### Source material:
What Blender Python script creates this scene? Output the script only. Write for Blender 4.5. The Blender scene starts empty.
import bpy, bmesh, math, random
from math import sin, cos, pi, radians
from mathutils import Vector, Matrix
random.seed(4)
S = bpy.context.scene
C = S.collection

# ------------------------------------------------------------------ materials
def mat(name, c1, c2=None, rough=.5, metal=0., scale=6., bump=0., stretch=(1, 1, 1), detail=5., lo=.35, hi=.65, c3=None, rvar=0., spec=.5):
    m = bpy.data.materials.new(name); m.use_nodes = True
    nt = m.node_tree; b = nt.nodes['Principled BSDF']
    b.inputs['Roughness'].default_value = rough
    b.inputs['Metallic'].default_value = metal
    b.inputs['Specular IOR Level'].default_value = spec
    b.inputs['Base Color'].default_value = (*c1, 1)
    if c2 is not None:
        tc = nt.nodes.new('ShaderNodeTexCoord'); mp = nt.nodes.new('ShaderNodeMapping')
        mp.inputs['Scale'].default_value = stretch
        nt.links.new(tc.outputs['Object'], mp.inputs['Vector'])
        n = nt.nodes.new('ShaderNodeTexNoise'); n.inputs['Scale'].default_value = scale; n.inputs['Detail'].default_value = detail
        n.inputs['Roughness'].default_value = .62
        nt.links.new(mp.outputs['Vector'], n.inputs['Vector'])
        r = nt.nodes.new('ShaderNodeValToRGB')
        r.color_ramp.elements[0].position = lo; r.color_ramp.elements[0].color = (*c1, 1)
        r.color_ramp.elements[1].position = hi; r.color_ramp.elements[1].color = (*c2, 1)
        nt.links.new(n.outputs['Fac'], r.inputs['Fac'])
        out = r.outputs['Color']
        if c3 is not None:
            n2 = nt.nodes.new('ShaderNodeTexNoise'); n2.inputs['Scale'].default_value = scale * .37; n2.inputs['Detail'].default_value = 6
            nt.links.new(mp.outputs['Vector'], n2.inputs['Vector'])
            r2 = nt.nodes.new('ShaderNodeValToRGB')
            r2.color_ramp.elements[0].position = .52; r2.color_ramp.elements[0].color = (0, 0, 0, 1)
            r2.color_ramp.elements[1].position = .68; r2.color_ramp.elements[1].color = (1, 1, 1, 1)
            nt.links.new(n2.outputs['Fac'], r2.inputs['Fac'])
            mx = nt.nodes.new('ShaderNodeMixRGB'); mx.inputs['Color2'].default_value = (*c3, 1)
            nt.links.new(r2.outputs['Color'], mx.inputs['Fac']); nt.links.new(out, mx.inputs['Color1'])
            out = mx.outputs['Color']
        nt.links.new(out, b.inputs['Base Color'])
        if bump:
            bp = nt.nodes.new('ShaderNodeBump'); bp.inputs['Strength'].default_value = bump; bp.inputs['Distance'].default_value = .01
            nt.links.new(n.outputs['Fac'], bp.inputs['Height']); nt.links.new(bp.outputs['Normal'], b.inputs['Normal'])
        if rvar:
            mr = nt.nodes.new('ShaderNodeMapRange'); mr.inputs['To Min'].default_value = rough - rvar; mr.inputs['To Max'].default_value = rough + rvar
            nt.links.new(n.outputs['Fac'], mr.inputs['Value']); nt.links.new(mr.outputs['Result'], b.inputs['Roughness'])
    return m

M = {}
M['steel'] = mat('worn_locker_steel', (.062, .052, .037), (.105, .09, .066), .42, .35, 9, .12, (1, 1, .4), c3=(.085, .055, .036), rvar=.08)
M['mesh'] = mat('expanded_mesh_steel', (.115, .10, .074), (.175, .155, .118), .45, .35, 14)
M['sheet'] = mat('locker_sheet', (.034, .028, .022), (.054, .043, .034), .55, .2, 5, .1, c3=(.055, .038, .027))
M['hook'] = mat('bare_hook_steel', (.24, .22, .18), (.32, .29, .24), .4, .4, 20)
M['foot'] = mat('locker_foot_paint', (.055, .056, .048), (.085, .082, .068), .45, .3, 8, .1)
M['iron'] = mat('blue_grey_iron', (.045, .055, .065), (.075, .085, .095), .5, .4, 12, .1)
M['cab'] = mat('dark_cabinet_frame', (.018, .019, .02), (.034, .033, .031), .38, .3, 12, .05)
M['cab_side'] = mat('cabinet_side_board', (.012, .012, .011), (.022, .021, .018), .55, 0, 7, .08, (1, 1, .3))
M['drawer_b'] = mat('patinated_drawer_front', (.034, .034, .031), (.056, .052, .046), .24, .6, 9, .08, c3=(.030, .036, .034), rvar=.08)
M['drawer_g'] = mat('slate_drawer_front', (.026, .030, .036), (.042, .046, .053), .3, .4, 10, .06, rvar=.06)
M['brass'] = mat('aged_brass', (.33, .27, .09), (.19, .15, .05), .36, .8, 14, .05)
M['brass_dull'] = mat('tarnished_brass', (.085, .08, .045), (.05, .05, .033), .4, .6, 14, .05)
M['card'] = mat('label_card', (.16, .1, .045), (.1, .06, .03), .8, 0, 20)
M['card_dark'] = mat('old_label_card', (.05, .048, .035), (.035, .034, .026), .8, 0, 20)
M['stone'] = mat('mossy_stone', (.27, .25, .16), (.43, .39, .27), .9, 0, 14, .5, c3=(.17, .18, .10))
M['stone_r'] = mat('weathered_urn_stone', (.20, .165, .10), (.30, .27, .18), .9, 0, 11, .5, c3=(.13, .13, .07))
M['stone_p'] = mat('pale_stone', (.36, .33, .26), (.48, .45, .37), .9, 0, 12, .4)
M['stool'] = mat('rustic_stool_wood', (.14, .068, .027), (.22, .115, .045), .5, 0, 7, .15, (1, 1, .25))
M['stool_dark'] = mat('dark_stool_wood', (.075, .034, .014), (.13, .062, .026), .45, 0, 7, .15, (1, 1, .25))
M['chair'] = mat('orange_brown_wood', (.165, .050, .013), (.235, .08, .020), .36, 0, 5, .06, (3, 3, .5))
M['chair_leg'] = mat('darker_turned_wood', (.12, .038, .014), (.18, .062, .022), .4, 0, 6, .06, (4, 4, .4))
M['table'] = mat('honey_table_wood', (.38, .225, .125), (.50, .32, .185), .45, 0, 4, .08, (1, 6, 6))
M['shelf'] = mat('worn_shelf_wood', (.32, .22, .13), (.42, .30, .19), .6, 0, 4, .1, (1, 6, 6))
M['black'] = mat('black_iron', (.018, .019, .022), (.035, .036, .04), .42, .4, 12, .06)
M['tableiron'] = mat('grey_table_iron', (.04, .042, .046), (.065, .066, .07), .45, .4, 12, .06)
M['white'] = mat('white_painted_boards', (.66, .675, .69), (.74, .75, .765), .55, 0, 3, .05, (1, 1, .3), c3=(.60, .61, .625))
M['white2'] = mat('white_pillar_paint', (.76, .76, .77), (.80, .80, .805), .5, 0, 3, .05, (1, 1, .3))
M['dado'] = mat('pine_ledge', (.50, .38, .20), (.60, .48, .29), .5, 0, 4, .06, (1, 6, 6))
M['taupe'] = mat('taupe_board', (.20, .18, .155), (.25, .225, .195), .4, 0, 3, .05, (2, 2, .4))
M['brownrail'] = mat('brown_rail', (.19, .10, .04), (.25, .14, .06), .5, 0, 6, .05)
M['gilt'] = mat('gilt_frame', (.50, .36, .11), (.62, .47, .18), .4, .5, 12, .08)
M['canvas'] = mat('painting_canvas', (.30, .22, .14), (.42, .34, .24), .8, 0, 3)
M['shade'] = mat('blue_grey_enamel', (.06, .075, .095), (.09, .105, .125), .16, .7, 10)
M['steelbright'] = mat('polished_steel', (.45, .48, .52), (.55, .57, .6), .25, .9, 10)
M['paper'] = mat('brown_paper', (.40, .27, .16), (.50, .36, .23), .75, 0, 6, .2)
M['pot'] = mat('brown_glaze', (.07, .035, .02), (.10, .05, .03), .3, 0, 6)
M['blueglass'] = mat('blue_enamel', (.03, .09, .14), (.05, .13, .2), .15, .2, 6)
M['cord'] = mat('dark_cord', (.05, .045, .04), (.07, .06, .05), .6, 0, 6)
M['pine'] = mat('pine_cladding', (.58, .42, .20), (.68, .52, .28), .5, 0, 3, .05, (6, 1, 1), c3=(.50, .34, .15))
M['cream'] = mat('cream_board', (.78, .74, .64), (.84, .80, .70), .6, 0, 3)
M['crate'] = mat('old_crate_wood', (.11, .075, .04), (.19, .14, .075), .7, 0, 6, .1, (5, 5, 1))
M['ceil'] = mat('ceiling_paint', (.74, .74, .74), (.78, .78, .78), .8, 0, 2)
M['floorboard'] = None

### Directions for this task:
Look above and repeat, character for character, the lines from the first one to the line with "C = S.collection", counting both.

### Exercise solution:
What Blender Python script creates this scene? Output the script only. Write for Blender 4.5. The Blender scene starts empty.
import bpy, bmesh, math, random
from math import sin, cos, pi, radians
from mathutils import Vector, Matrix
random.seed(4)
S = bpy.context.scene
C = S.collection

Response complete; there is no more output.